Jerry Capeci is author of The Complete angel*'s Guide to the Mafia and Jerry Capeci's Gang Land: Fifteen Years of Covering the Mafia. His weekly column about organized crime, "Gang Land," appears in the New York Sun and at www.ganglandnews.com. Jeffrey Goldberg is a staff writer for The New Yorker. He covered organized crime for New York magazine and the New York Times Magazine. He is at work on a book about the Middle East. Gerald Shargel has represented many high-profile clients, including John Gotti. He is a practitioner in residence at Brooklyn Law School, where he also teaches.

Last year, each new episode of The Sopranos was analyzed by a group of shrinks; this year, each week two mob experts will discuss the lives and squabbles of America's favorite gangsters. Today our experts are joined by Gerald Shargel, an attorney who has represented many high-profile clients, including John Gotti.

Jerry, thanks again for taking time out from your busy schedule as an attorney and law professor to take part in our discussion about this week's episode of The Sopranos; we're glad to have your perspective as a lawyer who often represents organized crime figures.

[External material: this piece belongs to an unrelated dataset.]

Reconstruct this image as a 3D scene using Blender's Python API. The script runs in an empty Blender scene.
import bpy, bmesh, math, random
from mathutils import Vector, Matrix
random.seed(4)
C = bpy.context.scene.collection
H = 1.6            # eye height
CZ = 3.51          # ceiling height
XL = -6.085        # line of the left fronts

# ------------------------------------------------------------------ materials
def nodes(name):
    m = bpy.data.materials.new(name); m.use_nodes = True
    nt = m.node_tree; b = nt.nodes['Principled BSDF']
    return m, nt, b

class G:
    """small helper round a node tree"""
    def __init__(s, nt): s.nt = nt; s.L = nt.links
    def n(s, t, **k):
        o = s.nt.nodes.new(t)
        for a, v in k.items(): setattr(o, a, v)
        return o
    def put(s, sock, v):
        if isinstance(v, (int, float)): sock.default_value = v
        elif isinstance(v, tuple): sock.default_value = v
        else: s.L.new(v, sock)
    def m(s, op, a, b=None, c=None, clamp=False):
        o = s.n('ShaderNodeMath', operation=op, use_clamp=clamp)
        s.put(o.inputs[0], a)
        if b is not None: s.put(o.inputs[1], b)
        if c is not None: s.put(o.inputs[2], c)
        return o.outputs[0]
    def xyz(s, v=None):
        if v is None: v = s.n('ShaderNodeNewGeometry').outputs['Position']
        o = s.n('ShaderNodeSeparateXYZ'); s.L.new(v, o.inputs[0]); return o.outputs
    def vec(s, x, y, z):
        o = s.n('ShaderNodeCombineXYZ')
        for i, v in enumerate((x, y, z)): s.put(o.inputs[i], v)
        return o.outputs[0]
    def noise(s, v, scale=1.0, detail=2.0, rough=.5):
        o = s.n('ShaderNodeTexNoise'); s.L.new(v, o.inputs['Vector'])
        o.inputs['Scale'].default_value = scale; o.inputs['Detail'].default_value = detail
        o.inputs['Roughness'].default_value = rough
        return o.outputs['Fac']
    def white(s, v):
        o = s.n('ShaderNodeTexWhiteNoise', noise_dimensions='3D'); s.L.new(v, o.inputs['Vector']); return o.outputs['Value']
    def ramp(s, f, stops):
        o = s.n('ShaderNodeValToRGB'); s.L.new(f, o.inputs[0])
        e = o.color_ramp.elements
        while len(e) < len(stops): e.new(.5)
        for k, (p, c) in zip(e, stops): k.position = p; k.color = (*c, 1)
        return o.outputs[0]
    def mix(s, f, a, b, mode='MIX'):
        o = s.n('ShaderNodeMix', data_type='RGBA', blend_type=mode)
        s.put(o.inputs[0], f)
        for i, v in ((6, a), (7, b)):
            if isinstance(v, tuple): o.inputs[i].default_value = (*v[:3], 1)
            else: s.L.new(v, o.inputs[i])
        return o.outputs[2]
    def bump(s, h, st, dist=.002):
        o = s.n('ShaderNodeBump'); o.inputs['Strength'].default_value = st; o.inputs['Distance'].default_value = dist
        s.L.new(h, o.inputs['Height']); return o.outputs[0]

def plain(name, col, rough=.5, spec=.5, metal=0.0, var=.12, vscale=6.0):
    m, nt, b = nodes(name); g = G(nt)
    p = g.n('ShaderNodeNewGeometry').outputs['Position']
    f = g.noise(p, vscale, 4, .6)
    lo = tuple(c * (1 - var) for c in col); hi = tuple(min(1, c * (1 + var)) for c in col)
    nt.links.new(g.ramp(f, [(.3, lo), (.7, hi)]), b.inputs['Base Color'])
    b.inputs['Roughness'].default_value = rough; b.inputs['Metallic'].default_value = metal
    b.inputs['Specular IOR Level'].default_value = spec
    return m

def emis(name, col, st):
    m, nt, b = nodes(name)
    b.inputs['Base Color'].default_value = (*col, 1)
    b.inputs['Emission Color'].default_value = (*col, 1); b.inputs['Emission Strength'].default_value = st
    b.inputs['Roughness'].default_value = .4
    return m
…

I thought last night's episode was excellent, but it seemed everyone was out of control. (Perhaps that's the reason it played so well to me.) The various plots and subplots thickened throughout the show, but the main one, in my view, was the complete evolution of Tony "Tony B." Blundetto—Tony Soprano's long-lost cousin whose past gangsterism, we learned, helped Soprano earn the money to build his palatial home—from a rehabilitated (haha) hoodlum back to his criminal roots. When I stopped laughing after watching Blundetto hop away from the double murder that ended last night's episode, there was no getting away from the main theme of Week 8—that is, the lack of order and control. We also learned last night what we suspected a few weeks ago: For all the help Tony B. was to Tony Soprano before he was nailed for hijacking, he's not a made guy.